III.   Corporate Threshold

       It is proposed to utilize the long-term Treasury Bond rate of 6.94% for
       the 1997 Plan. Utilization of a long-term rate more closely matches
       shareholder investment horizons.

       The indicated pre-tax threshold for 1997 will be: (In millions)

                  Net Worth           $48.8
                  Long Term Debt       34.3
                                       ----

                  Capital Employed    $83.1

                  Threshold           $ 5.8
                                       ----
                                       ====

IV.    Plan Design - Award Levels and Goal Apportionment

       Awards attainable by the 1997 participants are as follows:



                                              Award Levels
                                           Percent of Salary
                                    100% of Plan       150% of Plan
                                    ------------       ------------

       Senior Corporate Officers       45-60%             90-120%

                                       2

 
       The goal for the 1997 participants is Corporate Net Income.


V.     Performance Measures and Payout Criteria

       The measurement for Senior Corporate Officers is Total Company Net Income
       against Business Plan as reviewed with the Board of Directors.

       Senior Corporate Officers will be required to achieve 80% of Plan goal to
       derive a minimum payment of 25% of target. A 100% achievement of Plan
       would result in 100% award, with a 200% of target payment at 150% of
       Plan. (See Exhibit A for schedule of achievement factors.) As a general
       guideline, no award will be paid to any individual if the total Company
       pre-tax income falls below the Corporate Threshold.

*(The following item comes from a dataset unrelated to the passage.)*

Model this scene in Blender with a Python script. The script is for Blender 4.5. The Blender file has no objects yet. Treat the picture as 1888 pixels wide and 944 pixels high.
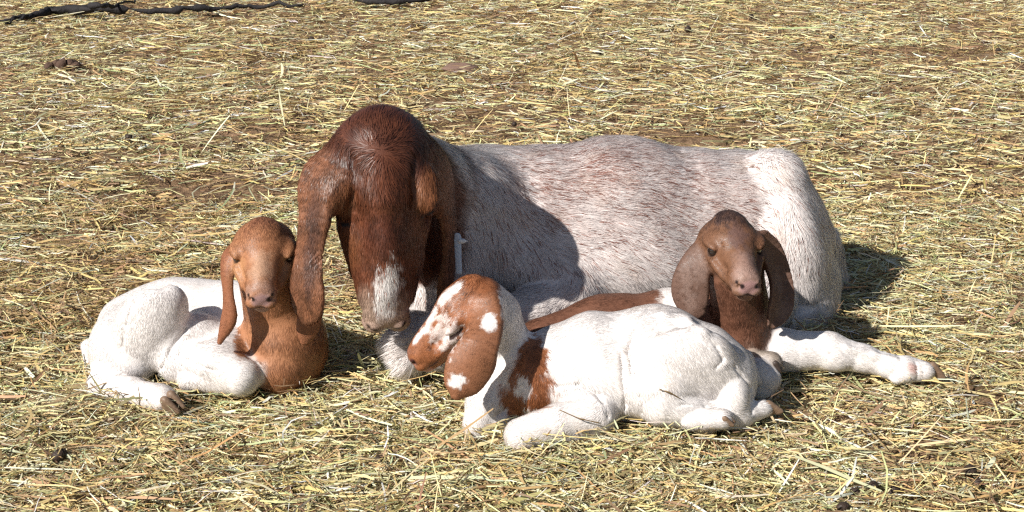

VI.    Stock Payout Option

       Participants may elect to receive earned awards in cash or restricted
       stock or a combination of the two. To select a portion or total of the
       award in restricted stock, participants must inform the Chief Executive
       Officer, or his designate, in writing prior to the start of the fiscal
       year (no later than October 31).

       For fiscal 1997 parameters for restricted stock payout include:

       *  Up to 100% of an award can be elected for payment in restricted stock,
          expressed either as a dollar amount or a percentage of the total
          award;

       *  Restricted stock will be issued based on the closing stock price on
          the date the award is approved by the Compensation Committee;

       *  The payout in restricted stock will be increased by 25 percent,
          reflecting the added risk of holding stock during the restricted
          period. For example, if $10,000 is elected by the participant to be
          paid in restricted stock, then $12,500 worth of restricted stock will
          be granted;

       *  The restriction period will be four years after which the stock will 
          be released to the participant;

       *  Quarterly dividends (if any) will be paid to participants during this 
          four year restricted period;

                                       3

 
     *  If a participant retires prior to the fulfillment of the vesting period
        or is terminated due to a workforce reduction of sale of a unit, the
        stock will be released to the participant once the vesting period is
        completed;

     *  If the participant voluntarily leaves the Company or is terminated "for 
        cause," the shares will be forfeited;

     *  Any election for payout in restriction stock is subject to the approval 
        of the Compensation Committee.